What you are asked to do >> Filter the listing below, copying every line in which the word "scene" appears.

Records for this task >>
--*--

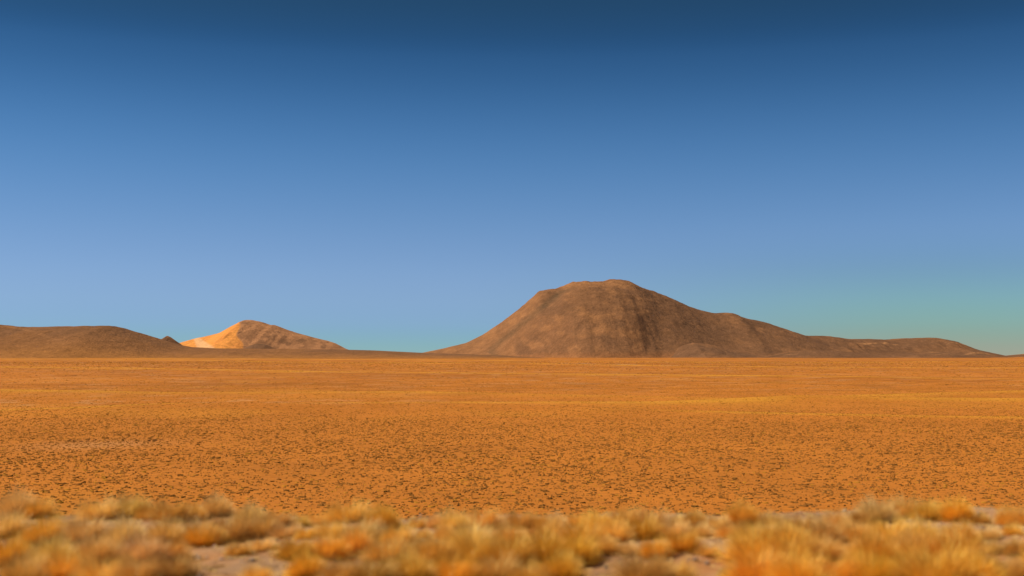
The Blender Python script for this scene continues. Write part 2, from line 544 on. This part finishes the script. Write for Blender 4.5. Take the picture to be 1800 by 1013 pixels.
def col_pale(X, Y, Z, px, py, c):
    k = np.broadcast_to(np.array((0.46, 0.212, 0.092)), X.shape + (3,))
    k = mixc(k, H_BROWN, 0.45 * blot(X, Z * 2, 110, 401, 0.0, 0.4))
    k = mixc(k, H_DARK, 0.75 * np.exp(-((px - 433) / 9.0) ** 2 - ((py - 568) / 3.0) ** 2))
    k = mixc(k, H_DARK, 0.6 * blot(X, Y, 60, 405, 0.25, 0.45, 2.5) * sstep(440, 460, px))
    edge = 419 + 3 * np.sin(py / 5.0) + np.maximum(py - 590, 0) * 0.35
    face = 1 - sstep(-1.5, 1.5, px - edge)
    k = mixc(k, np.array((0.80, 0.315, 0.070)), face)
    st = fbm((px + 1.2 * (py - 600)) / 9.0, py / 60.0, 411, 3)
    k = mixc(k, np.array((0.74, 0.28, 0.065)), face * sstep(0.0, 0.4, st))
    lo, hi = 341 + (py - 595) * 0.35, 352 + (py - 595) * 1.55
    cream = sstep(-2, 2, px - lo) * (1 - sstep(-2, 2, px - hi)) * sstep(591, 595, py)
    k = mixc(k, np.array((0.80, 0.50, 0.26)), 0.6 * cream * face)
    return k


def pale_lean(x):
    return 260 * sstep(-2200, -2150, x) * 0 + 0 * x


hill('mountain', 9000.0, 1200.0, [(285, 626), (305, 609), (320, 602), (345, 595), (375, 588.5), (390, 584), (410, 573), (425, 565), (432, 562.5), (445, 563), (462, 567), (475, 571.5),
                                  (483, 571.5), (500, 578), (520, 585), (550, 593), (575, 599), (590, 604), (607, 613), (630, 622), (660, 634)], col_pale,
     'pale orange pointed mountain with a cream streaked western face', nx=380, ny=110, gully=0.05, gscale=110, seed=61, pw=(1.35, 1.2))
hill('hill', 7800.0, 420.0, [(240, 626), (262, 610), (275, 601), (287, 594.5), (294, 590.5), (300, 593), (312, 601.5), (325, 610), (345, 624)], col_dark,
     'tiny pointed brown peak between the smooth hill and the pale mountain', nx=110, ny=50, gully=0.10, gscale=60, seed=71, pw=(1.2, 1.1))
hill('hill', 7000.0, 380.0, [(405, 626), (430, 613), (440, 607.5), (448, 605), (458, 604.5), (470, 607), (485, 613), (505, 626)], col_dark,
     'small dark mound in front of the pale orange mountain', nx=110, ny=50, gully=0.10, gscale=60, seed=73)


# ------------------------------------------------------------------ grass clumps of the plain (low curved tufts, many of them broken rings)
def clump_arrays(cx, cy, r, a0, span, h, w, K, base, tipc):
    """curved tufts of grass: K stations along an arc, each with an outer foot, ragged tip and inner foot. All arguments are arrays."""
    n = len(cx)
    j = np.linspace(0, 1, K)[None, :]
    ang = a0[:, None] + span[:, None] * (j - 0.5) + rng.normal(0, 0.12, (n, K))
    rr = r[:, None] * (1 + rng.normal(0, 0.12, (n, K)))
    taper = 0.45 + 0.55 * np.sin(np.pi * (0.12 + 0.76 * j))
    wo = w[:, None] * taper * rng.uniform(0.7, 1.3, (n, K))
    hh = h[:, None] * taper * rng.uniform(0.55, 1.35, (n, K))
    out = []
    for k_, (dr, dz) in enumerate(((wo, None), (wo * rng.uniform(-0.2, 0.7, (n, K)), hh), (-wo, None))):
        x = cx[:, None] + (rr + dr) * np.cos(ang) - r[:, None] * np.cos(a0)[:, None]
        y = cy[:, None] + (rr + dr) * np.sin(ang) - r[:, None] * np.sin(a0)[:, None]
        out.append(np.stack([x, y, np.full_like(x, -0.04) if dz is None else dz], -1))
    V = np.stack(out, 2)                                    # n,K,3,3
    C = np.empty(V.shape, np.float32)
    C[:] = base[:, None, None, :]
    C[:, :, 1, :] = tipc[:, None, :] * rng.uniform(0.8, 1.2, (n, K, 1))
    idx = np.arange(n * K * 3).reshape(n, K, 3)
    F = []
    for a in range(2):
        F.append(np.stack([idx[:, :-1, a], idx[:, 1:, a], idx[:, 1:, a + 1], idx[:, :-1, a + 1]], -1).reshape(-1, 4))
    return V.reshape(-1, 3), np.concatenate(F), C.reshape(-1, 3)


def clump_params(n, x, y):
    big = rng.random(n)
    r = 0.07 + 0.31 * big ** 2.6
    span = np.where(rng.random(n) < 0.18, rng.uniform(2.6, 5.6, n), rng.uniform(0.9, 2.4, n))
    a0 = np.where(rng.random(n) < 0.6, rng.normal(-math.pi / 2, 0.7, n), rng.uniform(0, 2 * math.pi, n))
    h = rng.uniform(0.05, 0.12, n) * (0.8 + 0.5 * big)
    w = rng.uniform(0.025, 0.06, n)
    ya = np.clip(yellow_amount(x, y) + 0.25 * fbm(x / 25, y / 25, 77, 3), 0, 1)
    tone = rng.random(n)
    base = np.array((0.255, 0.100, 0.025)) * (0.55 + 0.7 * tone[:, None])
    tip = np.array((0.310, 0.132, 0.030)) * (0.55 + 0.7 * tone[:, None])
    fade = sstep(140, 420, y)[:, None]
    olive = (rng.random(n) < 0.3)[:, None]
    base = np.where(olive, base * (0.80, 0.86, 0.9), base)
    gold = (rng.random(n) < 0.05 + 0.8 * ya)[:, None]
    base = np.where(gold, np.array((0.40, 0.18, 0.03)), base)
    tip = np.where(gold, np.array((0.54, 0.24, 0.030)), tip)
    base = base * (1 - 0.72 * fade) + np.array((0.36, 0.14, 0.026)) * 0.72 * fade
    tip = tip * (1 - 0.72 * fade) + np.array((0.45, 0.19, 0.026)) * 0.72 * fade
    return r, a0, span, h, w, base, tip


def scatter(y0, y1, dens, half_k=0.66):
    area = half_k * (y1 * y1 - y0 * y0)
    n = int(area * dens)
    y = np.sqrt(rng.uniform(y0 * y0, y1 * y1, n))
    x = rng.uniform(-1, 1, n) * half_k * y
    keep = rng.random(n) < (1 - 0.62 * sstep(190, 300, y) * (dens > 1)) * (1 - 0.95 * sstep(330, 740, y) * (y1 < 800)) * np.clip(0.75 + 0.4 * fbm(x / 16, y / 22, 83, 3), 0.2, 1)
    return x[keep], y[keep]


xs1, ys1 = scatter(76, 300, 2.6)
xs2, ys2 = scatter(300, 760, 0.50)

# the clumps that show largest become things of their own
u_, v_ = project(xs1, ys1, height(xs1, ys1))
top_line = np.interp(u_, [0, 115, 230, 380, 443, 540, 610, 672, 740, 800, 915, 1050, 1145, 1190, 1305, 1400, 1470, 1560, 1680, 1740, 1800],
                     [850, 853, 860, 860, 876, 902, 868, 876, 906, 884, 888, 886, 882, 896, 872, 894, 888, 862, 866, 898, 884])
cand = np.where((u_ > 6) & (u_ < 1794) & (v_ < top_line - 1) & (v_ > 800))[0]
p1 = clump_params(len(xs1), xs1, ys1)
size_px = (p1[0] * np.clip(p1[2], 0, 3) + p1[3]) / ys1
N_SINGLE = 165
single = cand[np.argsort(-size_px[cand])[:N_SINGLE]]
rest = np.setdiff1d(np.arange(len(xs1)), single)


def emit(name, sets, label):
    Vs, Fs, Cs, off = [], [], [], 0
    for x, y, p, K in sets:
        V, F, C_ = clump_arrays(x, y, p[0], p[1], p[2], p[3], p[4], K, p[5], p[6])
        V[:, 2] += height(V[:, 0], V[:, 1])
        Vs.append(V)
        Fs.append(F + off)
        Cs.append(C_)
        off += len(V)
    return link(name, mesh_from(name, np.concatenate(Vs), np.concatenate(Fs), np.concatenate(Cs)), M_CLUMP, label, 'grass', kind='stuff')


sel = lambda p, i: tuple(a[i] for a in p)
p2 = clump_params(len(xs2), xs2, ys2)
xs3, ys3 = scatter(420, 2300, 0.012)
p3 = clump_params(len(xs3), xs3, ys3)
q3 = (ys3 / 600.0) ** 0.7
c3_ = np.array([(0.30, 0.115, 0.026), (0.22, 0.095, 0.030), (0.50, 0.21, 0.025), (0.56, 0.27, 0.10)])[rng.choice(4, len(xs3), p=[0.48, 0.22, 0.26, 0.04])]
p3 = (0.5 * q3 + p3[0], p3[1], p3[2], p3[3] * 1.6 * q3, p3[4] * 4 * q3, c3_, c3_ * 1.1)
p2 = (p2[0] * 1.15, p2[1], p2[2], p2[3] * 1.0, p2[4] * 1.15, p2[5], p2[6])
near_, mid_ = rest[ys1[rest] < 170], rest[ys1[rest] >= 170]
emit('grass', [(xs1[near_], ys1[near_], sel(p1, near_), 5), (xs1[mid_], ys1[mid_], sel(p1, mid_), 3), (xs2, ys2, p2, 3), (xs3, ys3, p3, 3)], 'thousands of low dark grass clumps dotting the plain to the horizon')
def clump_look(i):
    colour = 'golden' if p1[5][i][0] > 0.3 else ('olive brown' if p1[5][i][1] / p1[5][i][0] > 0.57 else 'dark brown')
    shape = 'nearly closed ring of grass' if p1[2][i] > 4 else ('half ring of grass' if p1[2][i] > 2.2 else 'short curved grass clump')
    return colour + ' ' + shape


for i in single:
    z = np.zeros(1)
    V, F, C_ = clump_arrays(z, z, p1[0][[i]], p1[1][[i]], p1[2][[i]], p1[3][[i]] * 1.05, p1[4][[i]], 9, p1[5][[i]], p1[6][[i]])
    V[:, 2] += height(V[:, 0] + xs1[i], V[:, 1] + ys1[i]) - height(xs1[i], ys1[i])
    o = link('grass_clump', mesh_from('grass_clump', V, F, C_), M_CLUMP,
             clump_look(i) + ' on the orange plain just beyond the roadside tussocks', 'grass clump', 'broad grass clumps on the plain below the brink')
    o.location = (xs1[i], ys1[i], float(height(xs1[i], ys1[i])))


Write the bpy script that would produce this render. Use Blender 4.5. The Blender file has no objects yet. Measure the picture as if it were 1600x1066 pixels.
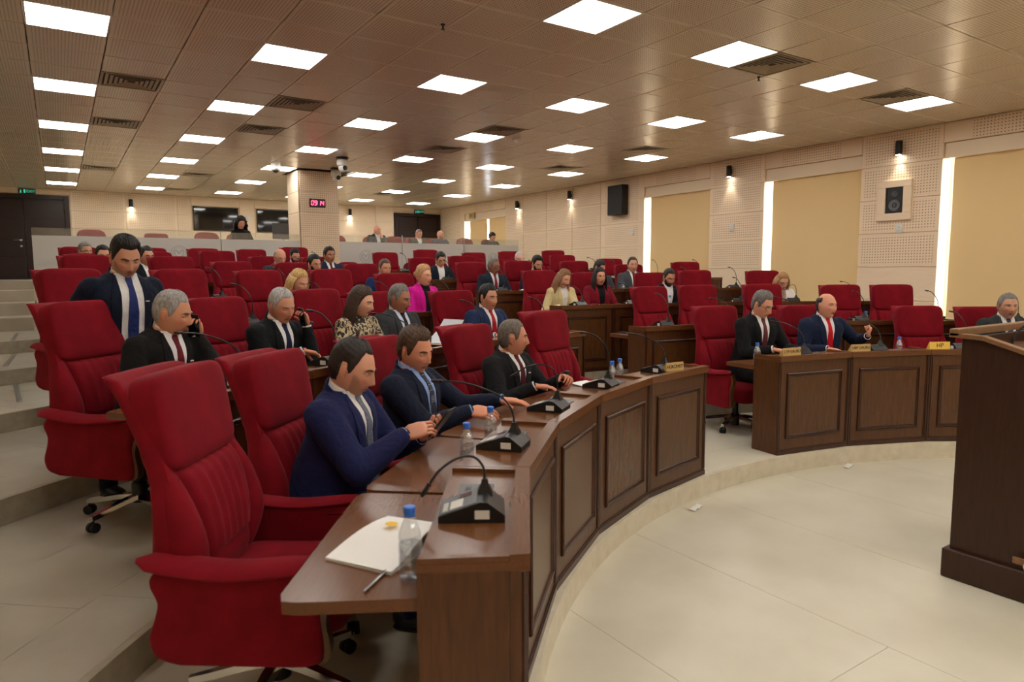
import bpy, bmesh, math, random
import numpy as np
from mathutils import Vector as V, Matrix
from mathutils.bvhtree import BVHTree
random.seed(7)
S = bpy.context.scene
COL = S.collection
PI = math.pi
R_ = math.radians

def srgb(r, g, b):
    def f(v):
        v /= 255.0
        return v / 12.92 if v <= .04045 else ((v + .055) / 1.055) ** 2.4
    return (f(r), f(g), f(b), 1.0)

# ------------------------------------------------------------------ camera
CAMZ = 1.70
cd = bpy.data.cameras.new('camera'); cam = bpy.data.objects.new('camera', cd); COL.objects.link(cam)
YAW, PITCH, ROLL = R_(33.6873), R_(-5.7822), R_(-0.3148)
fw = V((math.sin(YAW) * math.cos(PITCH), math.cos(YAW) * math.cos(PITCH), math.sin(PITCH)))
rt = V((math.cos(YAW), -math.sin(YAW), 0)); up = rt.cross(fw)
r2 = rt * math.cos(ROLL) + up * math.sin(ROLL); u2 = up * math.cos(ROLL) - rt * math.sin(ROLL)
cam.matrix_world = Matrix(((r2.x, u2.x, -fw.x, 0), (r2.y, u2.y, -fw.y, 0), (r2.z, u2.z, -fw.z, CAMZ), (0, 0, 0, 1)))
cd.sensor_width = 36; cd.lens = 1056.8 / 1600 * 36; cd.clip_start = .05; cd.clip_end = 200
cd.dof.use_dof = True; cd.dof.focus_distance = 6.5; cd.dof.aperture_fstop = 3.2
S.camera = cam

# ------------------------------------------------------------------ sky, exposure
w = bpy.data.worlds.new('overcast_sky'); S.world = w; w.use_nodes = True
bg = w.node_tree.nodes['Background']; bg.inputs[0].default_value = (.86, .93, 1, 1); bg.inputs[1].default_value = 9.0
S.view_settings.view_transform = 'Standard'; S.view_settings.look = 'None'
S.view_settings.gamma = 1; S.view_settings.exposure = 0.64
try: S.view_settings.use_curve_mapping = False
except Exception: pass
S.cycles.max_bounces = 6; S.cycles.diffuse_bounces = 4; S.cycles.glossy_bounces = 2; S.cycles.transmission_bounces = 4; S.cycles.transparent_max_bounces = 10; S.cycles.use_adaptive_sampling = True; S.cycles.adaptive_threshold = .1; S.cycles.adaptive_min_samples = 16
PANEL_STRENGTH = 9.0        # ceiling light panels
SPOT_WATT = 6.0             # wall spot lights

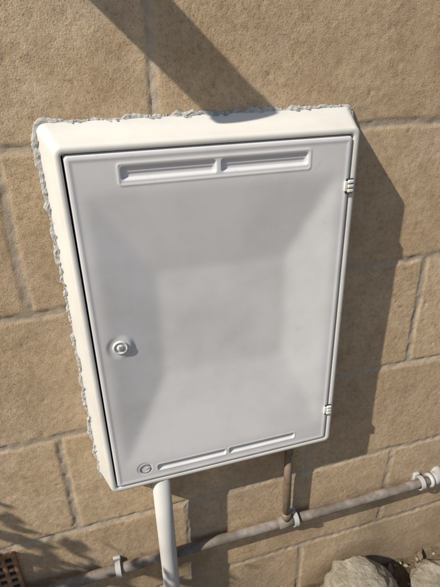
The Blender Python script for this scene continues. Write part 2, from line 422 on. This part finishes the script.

--*--

Solution to this problem >>
The Blender Python script for this scene continues. Write part 2, from line 544 on. This part finishes the script. Write for Blender 4.5. Take the picture to be 1800 by 1013 pixels.
S = bpy.context.scene
The Blender Python script for this scene continues. Write part 2, from line 422 on. This part finishes the script.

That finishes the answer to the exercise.